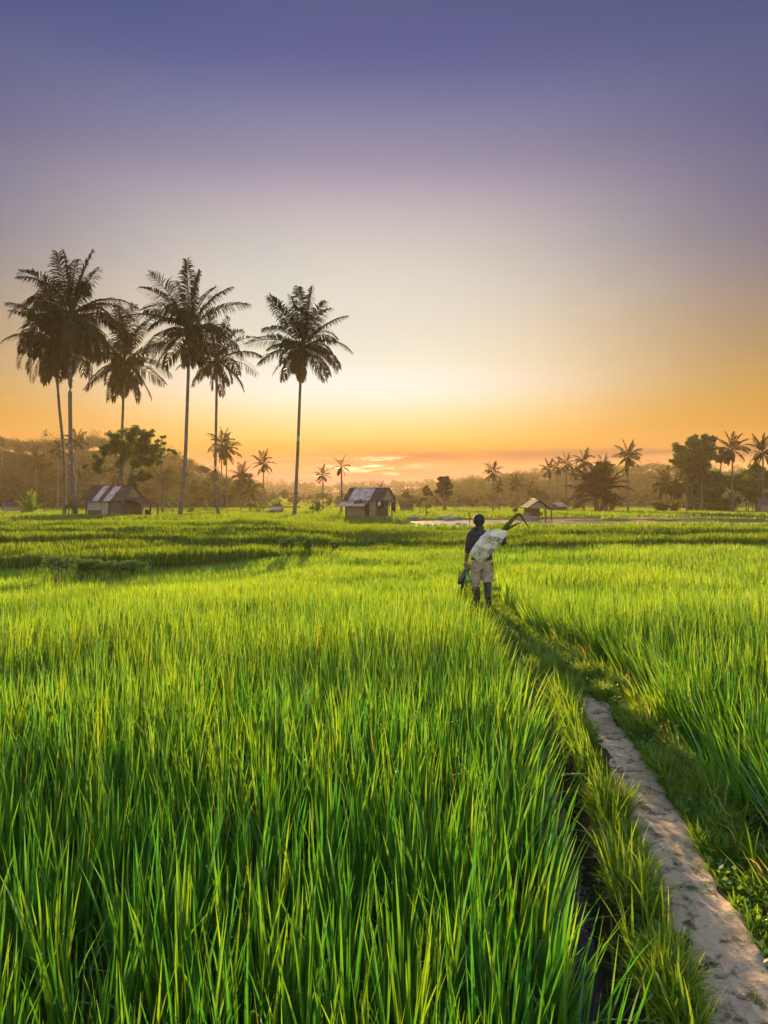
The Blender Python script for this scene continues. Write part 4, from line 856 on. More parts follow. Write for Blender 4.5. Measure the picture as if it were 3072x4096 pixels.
# --- open shelter by the river on the right
random.seed(23)
d = 62.5; r = hut('open_shelter', 'small open-sided shelter with a steep gable roof across the river', 2142, d, R(4))
mb = MB()
def slab(mb, a, b, c, dd, th=.07): 
    n_ = (Vector(b) - Vector(a)).cross(Vector(dd) - Vector(a)).normalized() * th
    vs = [Vector(q) for q in (a, b, c, dd)]; vs += [v + n_ for v in vs]; mb.add(vs, [(3, 2, 1, 0), (4, 5, 6, 7), (0, 1, 5, 4), (1, 2, 6, 5), (2, 3, 7, 6), (3, 0, 4, 7)])
slab(mb, (-1.1, -1.3, .92), (0, -1.3, 1.66), (0, 1.2, 1.66), (-1.1, 1.2, .92)); slab(mb, (0, -1.3, 1.66), (.95, -1.3, .95), (.95, 1.2, .95), (0, 1.2, 1.66)); mb.build('roof', M['thatch'], r)
mb = MB(); mb.tube([(0, -1.36, 1.72), (0, 1.25, 1.72)], [.07, .07], 8); mb.build('ridge_cap', M['rust'], r, True)
mb = MB(); slab(mb, (.6, -1.25, 1.02), (1.28, -1.25, .80), (1.28, .8, .80), (.6, .8, 1.02), .04); mb.build('side_roof', M['rust'], r)
mb = MB(); mb.add([(-.82, -1.0, .95), (.82, -1.0, .95), (0, -1.0, 1.52), (-.82, -.96, .95), (.82, -.96, .95), (0, -.96, 1.52)], [(0, 1, 2), (5, 4, 3), (0, 3, 4, 1), (1, 4, 5, 2), (2, 5, 3, 0)]); mb.build('gable', M['bamboo'], r)
for q in ((-.75, -1.05, .98), (.62, -1.05, .98), (1.12, -1.15, .84), (-.75, .9, .98), (.62, .9, .98), (1.12, .7, .84)):
    mb = MB(); mb.bar((q[0], q[1], -.2), q, .09); mb.build('post', M['dark_wood'], r)
mb = MB(); boards(mb, (-.7, .85), (.6, .85), .1, .95, 8); planks(mb, (-.72, -.3), (.55, -.3), .25, .55, 2); mb.build('back_wall', M['dark_wood'], r)
mb = MB(); mb.bar((-.95, -1.1, .94), (.85, -1.1, .94), .07); mb.build('tie_beam', M['wood'], r)
# --- little sheds further out
def shed(name, label, px, d, w, h, rz, seed, wm, rm, dep=1.6):
    random.seed(seed); x = X(px, d); r = empty(name, (x, d, gz(x, d)), rz); tag(r, label, 'shed')
    mb = MB(); hw = w / 2
    planks(mb, (-hw * .85, -dep * .45), (hw * .85, -dep * .45), .35, h * .62, 4); mb.build('front_wall', wm, r)
    mb = MB(); boards(mb, (hw * .85, -dep * .4), (hw * .85, dep * .4), .3, h * .62, 5); boards(mb, (-hw * .85, dep * .4), (-hw * .85, -dep * .4), .3, h * .62, 5); mb.build('wall', M['dark_wood'], r)
    mb = MB(); corr_panel(mb, (-hw, -dep * .62, h * .58), (hw, -dep * .62, h * .58), (-hw, .02, h), int(w * 7)); corr_panel(mb, (hw, dep * .62, h * .58), (-hw, dep * .62, h * .58), (hw, -.02, h), int(w * 7)); mb.build('roof', rm, r)
    for sx in (-1, 1):
        for sy in (-1, 1):
            mb = MB(); mb.bar((sx * hw * .87, sy * dep * .46, -.1), (sx * hw * .87, sy * dep * .46, h * .6), .08); mb.build('post', M['dark_wood'], r)
    return r
shed('field_shed', 'low shed with a long pale roof beside the young sago palm', 58, 92, 2.7, 1.75, R(6), 31, M['pale_wood'], M['rust'])
shed('field_shed', 'brown shed on stilts in the mist right of the tin roofed hut', 1626, 108, 2.2, 1.7, R(-4), 32, M['dark_wood'], M['rust'])
shed('field_shed', 'tiny shed with a light roof between the palm trunks on the right', 2232, 108, 2.2, 1.5, R(35), 33, M['dark_wood'], M['tin'])
shed('field_shed', 'grey plank shed at the right end under the palms', 3072, 90, 2.9, 2.2, R(-8), 34, M['wood'], M['thatch'])
shed('field_shed', 'low collapsed shed with a pink tinged sheet left of the lone palm', 1107, 84, 1.4, .95, R(-10), 35, M['dark_wood'], M['tin'], 1.0)
# heap of dry fronds beside the shelter
mb = MB(); random.seed(41)
for k in range(70):
    a = random.uniform(-.9, .9); b = random.uniform(-.5, .5); h = .75 * math.exp(-(a * 1.4) ** 2)
    mb.bar((a - .35 * random.random(), b, h * random.uniform(.0, .5)), (a * .5 + random.uniform(-.3, .5), b * .5, h * random.uniform(.7, 1.15)), .035, .015)
mb.ball((0, 0, .05), .6, 0, 10, 6, .15, (1.3, .8, .8)); d = 60.0; x = X(2100, d)
o = mb.build('frond_heap', M['wood']); o.location = (x, d, gz(x, d)); tag(o, 'heap of dry grey fronds left of the open shelter', 'heap')
# stakes standing in the paddies beyond the river
random.seed(51)
for (px, r0, r1) in [(1558, 2062, 2015), (1583, 2062, 2018), (1590, 2058, 1990), (1608, 2060, 2015), (1632, 2062, 2012), (1645, 2063, 2020), (1654, 2060, 2016), (1676, 2064, 2016), (1688, 2060, 2020), (1730, 2050, 1998), (1746, 2052, 2002), (1773, 2055, 2008), (1788, 2050, 2022), (1815, 2055, 2022), (1832, 2056, 2018), (1852, 2050, 2008), (1868, 2053, 2004), (1886, 2052, 2002), (1908, 2050, 2005), (1925, 2048, 2018), (1935, 2050, 2002), (1940, 2050, 2012), (2002, 2050, 2010), (1980, 2056, 2022)]:
    d = dist(px, r0); x = X(px, d); z = gz(x, d); h = (r0 - r1) * d / F; o = MB(); lean = random.uniform(-.2, .2)
    o.tube([(0, 0, -.2), (lean * h * .5 + random.uniform(-.04, .04), 0, h * .5), (lean * h, 0, h)], [.034, .028, .016], 5); s = o.build('stake', M['dark_wood'], None, True); s.location = (x, d, z)
    tag(s, 'thin bare stake standing in the sunlit paddy beyond the river', 'stake', 'thin stakes beyond the river')
for (px, r0, r1, lab, kn) in [(1704, 2075, 2024, 'dark crooked post on the far river bank right of the stakes', 1), (1877, 2096, 2045, 'straight post rising from the river behind the farmer', 0)]:
    d = 62.0 if kn else 57.0; x = X(px, d); z = gz(x, d); h = Z(r1, d) - z; o = MB(); o.tube([(0, 0, -.3), (.03, 0, h * .5), (-.05, 0, h)], [.07, .06, .05], 7)
    if kn: o.tube([(.0, 0, h * .3), (.25, 0, h * .5), (.32, 0, h * .48)], [.05, .05, .04], 6)
    s = o.build('post', M['dark_wood'], None, True); s.location = (x, d, z); tag(s, lab, 'post')
    s.name = 'river_post'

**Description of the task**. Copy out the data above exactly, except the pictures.

**Final result**.
The Blender Python script for this scene continues. Write part 4, from line 856 on. More parts follow. Write for Blender 4.5. Measure the picture as if it were 3072x4096 pixels.
# --- open shelter by the river on the right
random.seed(23)
d = 62.5; r = hut('open_shelter', 'small open-sided shelter with a steep gable roof across the river', 2142, d, R(4))
mb = MB()
def slab(mb, a, b, c, dd, th=.07): 
    n_ = (Vector(b) - Vector(a)).cross(Vector(dd) - Vector(a)).normalized() * th
    vs = [Vector(q) for q in (a, b, c, dd)]; vs += [v + n_ for v in vs]; mb.add(vs, [(3, 2, 1, 0), (4, 5, 6, 7), (0, 1, 5, 4), (1, 2, 6, 5), (2, 3, 7, 6), (3, 0, 4, 7)])
slab(mb, (-1.1, -1.3, .92), (0, -1.3, 1.66), (0, 1.2, 1.66), (-1.1, 1.2, .92)); slab(mb, (0, -1.3, 1.66), (.95, -1.3, .95), (.95, 1.2, .95), (0, 1.2, 1.66)); mb.build('roof', M['thatch'], r)
mb = MB(); mb.tube([(0, -1.36, 1.72), (0, 1.25, 1.72)], [.07, .07], 8); mb.build('ridge_cap', M['rust'], r, True)
mb = MB(); slab(mb, (.6, -1.25, 1.02), (1.28, -1.25, .80), (1.28, .8, .80), (.6, .8, 1.02), .04); mb.build('side_roof', M['rust'], r)
mb = MB(); mb.add([(-.82, -1.0, .95), (.82, -1.0, .95), (0, -1.0, 1.52), (-.82, -.96, .95), (.82, -.96, .95), (0, -.96, 1.52)], [(0, 1, 2), (5, 4, 3), (0, 3, 4, 1), (1, 4, 5, 2), (2, 5, 3, 0)]); mb.build('gable', M['bamboo'], r)
for q in ((-.75, -1.05, .98), (.62, -1.05, .98), (1.12, -1.15, .84), (-.75, .9, .98), (.62, .9, .98), (1.12, .7, .84)):
    mb = MB(); mb.bar((q[0], q[1], -.2), q, .09); mb.build('post', M['dark_wood'], r)
mb = MB(); boards(mb, (-.7, .85), (.6, .85), .1, .95, 8); planks(mb, (-.72, -.3), (.55, -.3), .25, .55, 2); mb.build('back_wall', M['dark_wood'], r)
mb = MB(); mb.bar((-.95, -1.1, .94), (.85, -1.1, .94), .07); mb.build('tie_beam', M['wood'], r)
# --- little sheds further out
def shed(name, label, px, d, w, h, rz, seed, wm, rm, dep=1.6):
    random.seed(seed); x = X(px, d); r = empty(name, (x, d, gz(x, d)), rz); tag(r, label, 'shed')
    mb = MB(); hw = w / 2
    planks(mb, (-hw * .85, -dep * .45), (hw * .85, -dep * .45), .35, h * .62, 4); mb.build('front_wall', wm, r)
    mb = MB(); boards(mb, (hw * .85, -dep * .4), (hw * .85, dep * .4), .3, h * .62, 5); boards(mb, (-hw * .85, dep * .4), (-hw * .85, -dep * .4), .3, h * .62, 5); mb.build('wall', M['dark_wood'], r)
    mb = MB(); corr_panel(mb, (-hw, -dep * .62, h * .58), (hw, -dep * .62, h * .58), (-hw, .02, h), int(w * 7)); corr_panel(mb, (hw, dep * .62, h * .58), (-hw, dep * .62, h * .58), (hw, -.02, h), int(w * 7)); mb.build('roof', rm, r)
    for sx in (-1, 1):
        for sy in (-1, 1):
            mb = MB(); mb.bar((sx * hw * .87, sy * dep * .46, -.1), (sx * hw * .87, sy * dep * .46, h * .6), .08); mb.build('post', M['dark_wood'], r)
    return r
shed('field_shed', 'low shed with a long pale roof beside the young sago palm', 58, 92, 2.7, 1.75, R(6), 31, M['pale_wood'], M['rust'])
shed('field_shed', 'brown shed on stilts in the mist right of the tin roofed hut', 1626, 108, 2.2, 1.7, R(-4), 32, M['dark_wood'], M['rust'])
shed('field_shed', 'tiny shed with a light roof between the palm trunks on the right', 2232, 108, 2.2, 1.5, R(35), 33, M['dark_wood'], M['tin'])
shed('field_shed', 'grey plank shed at the right end under the palms', 3072, 90, 2.9, 2.2, R(-8), 34, M['wood'], M['thatch'])
shed('field_shed', 'low collapsed shed with a pink tinged sheet left of the lone palm', 1107, 84, 1.4, .95, R(-10), 35, M['dark_wood'], M['tin'], 1.0)
# heap of dry fronds beside the shelter
mb = MB(); random.seed(41)
for k in range(70):
    a = random.uniform(-.9, .9); b = random.uniform(-.5, .5); h = .75 * math.exp(-(a * 1.4) ** 2)
    mb.bar((a - .35 * random.random(), b, h * random.uniform(.0, .5)), (a * .5 + random.uniform(-.3, .5), b * .5, h * random.uniform(.7, 1.15)), .035, .015)
mb.ball((0, 0, .05), .6, 0, 10, 6, .15, (1.3, .8, .8)); d = 60.0; x = X(2100, d)
o = mb.build('frond_heap', M['wood']); o.location = (x, d, gz(x, d)); tag(o, 'heap of dry grey fronds left of the open shelter', 'heap')
# stakes standing in the paddies beyond the river
random.seed(51)
for (px, r0, r1) in [(1558, 2062, 2015), (1583, 2062, 2018), (1590, 2058, 1990), (1608, 2060, 2015), (1632, 2062, 2012), (1645, 2063, 2020), (1654, 2060, 2016), (1676, 2064, 2016), (1688, 2060, 2020), (1730, 2050, 1998), (1746, 2052, 2002), (1773, 2055, 2008), (1788, 2050, 2022), (1815, 2055, 2022), (1832, 2056, 2018), (1852, 2050, 2008), (1868, 2053, 2004), (1886, 2052, 2002), (1908, 2050, 2005), (1925, 2048, 2018), (1935, 2050, 2002), (1940, 2050, 2012), (2002, 2050, 2010), (1980, 2056, 2022)]:
    d = dist(px, r0); x = X(px, d); z = gz(x, d); h = (r0 - r1) * d / F; o = MB(); lean = random.uniform(-.2, .2)
    o.tube([(0, 0, -.2), (lean * h * .5 + random.uniform(-.04, .04), 0, h * .5), (lean * h, 0, h)], [.034, .028, .016], 5); s = o.build('stake', M['dark_wood'], None, True); s.location = (x, d, z)
    tag(s, 'thin bare stake standing in the sunlit paddy beyond the river', 'stake', 'thin stakes beyond the river')
for (px, r0, r1, lab, kn) in [(1704, 2075, 2024, 'dark crooked post on the far river bank right of the stakes', 1), (1877, 2096, 2045, 'straight post rising from the river behind the farmer', 0)]:
    d = 62.0 if kn else 57.0; x = X(px, d); z = gz(x, d); h = Z(r1, d) - z; o = MB(); o.tube([(0, 0, -.3), (.03, 0, h * .5), (-.05, 0, h)], [.07, .06, .05], 7)
    if kn: o.tube([(.0, 0, h * .3), (.25, 0, h * .5), (.32, 0, h * .48)], [.05, .05, .04], 6)
    s = o.build('post', M['dark_wood'], None, True); s.location = (x, d, z); tag(s, lab, 'post')
    s.name = 'river_post'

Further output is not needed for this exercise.